Bücher als Berater
von Pater Damian
Kein Mensch in verantwortlicher Position in der Regierung, in einem Konzern oder auch in der Kirche kommt ohne einen Stab von Beratern aus. Unter ihnen sind Fachleute auf verschiedenen Gebieten, die die notwendigen Informationen zur Entscheidungsfindung zur Hand haben. Auch der Einzelne, der mit Problemen konfrontiert ist und vor schweren Entscheidungen steht, nimmt oft die Hilfe von Beratern in Anspruch. Ob eine Entscheidung dann schließlich "gut oder schlecht beraten" war, erkennt man daran, ob die sachliche Erkenntnis der Wirklichkeit maßgebend war; ob "die Wahrheit der wirklichen Dinge richtegebend zu Wort gekommen ist" (J. Pieper).

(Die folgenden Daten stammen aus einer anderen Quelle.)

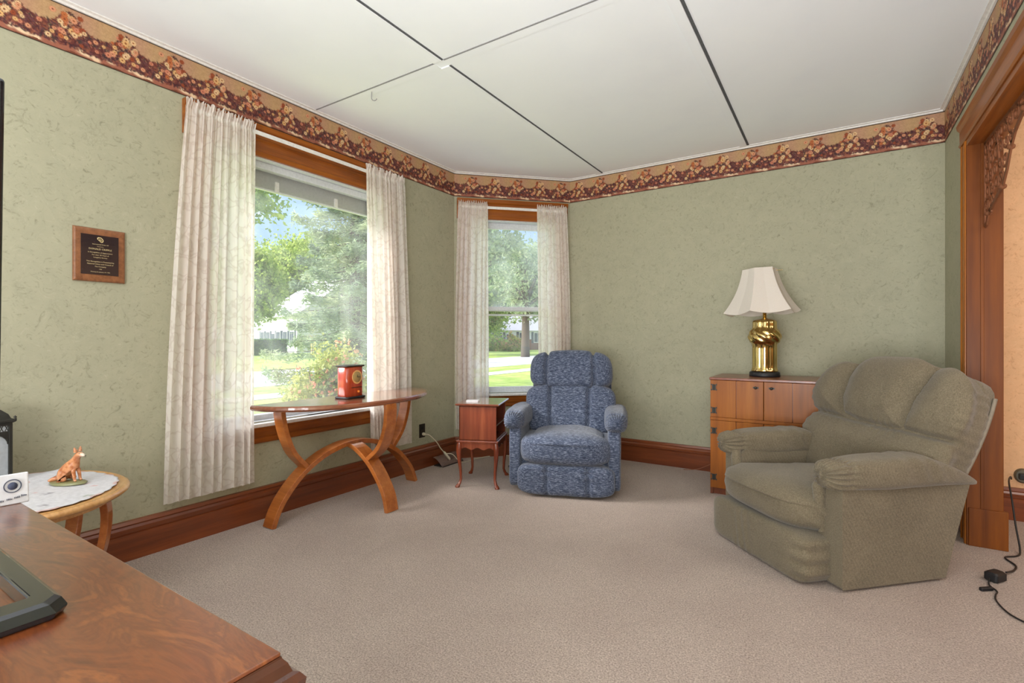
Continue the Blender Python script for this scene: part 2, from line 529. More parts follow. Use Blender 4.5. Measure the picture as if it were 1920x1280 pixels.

In der christlichen Tradition ist es die Kardinaltugend der Klugheit, aus der die rechten Entscheidungen hervorgehen. Klug ist der, der sich den Blick für die Wirklichkeit nicht trüben lässt durch das Ja oder Nein des Willens. Er macht das Ja oder Nein des Willens abhängig von der Wahrheit der wirklichen Dinge. Er ist fähig, die Wirklichkeiten, die unser Tun umstehen, sachlich zu sehen und sie - je nach Art und Gewicht - maßgebend werden lassen für die Tat.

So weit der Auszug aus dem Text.